The next-generation Intel Core Ultra 200S desktop processors will go on sale on October 24. On this occasion, the Chinese office of Asus decided to publish a video in which it talked about motherboards based on the Intel Z890 chipset, designed for these chips. In this video, the company also spoke in detail about the architecture features of the Intel processors themselves.
Asus has not only removed the heat spreader cover from one of its Core Ultra 200S series processors, but also removed the top silicon layer from its four chiplets to reveal their features.
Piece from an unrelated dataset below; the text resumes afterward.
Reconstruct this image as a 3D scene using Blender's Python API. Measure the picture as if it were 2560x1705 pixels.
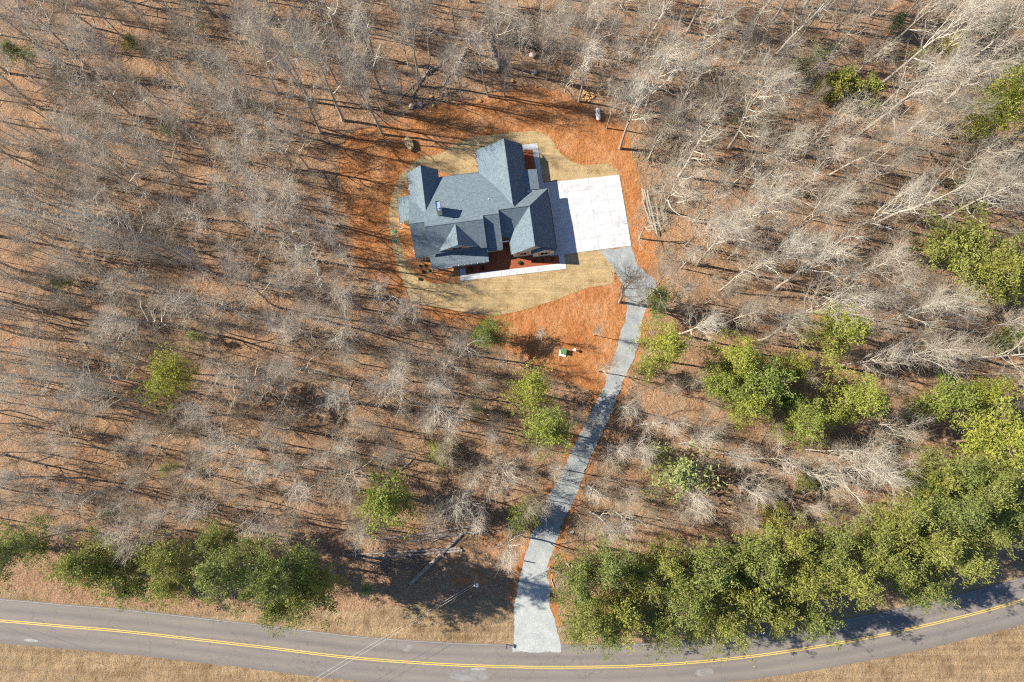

Core Ultra 200S processors consist of four logical components (tiles or chiplets) combined on a Foveros substrate: a computing chiplet with CPU cores, a SoC die, an integrated graphics unit (iGPU), and an input/output interface die (I/O Die). The Core Ultra 200S also has two dummy chiplets, which appear as voids (black areas) in the images provided by Asus.
The computing chiplet with cores is manufactured on the basis of the most advanced technological process among the four crystals in the Core Ultra 200S – TSMC N3B class 3 nm. Unlike previous generations of Raptor Lake-S and Alder Lake-S processors, the new Arrow Lake-S has high-performance P-cores and energy-efficient E-cores that are not grouped together. The large and small cores of the Core Ultra 200S processors are arranged alternately: a row of P-cores is followed by a cluster of E-cores, followed by two rows of P-cores, and then another cluster of E-cores before the last row of P-cores. The end result is a configuration of eight P-cores and 16 E-cores. This core layout reduces heat concentration when the P-cores are loaded (for example, during gaming) and ensures that each E-core cluster is just one hop away from the ring bus and away from the P-core, which should improve thread migration latency. The ring bus itself, as well as 36 MB of L3 cache shared by the P and E cores, are located in the central region of the chiplet.
The SoC chiplet of the Core Ultra 200S processors is manufactured using the TSMC N6 6nm process technology using deep ultraviolet lithography. At both ends of the chip there are PHY circuits responsible for the operation of various input-output interfaces. On one side of the chiplet there is a PHY circuit for DDR5, on the other – for PCI Express. The SoC chiplet provides support for 16 PCIe 5.0 lanes for PCIe x16 slots on the motherboard. The SoC contains an NPU (AI accelerator) unit, which, apparently, is borrowed from the SoC of Meteor Lake processors. Its peak AI performance is 13 TOPS (trillion operations per second). The SoC also contains platform security coprocessors, as well as some iGPU elements, including a display controller (Display Engine), multimedia accelerators, etc.
In addition to the DMI 4.0 x8 chipset bus, the I/O chiplet (also 6nm TSMC N6 process technology) provides four PCIe 5.0 and four PCIe 4.0 lanes for NVMe drives. PCIe 4.0 lanes from the I/O chiplet can be reconfigured to support Thunderbolt 4 or USB4 interfaces.
The integrated graphics unit (iGPU) chiplet of the Core Ultra 200S processors is manufactured using TSMC N5 5nm process technology. Using the same technical process (one of its versions), graphics processors of current Nvidia video cards with Ada Lovelace architecture and AMD with RDNA 3 are produced. This chiplet contains four Xe graphics cores, as well as various elements for image rendering.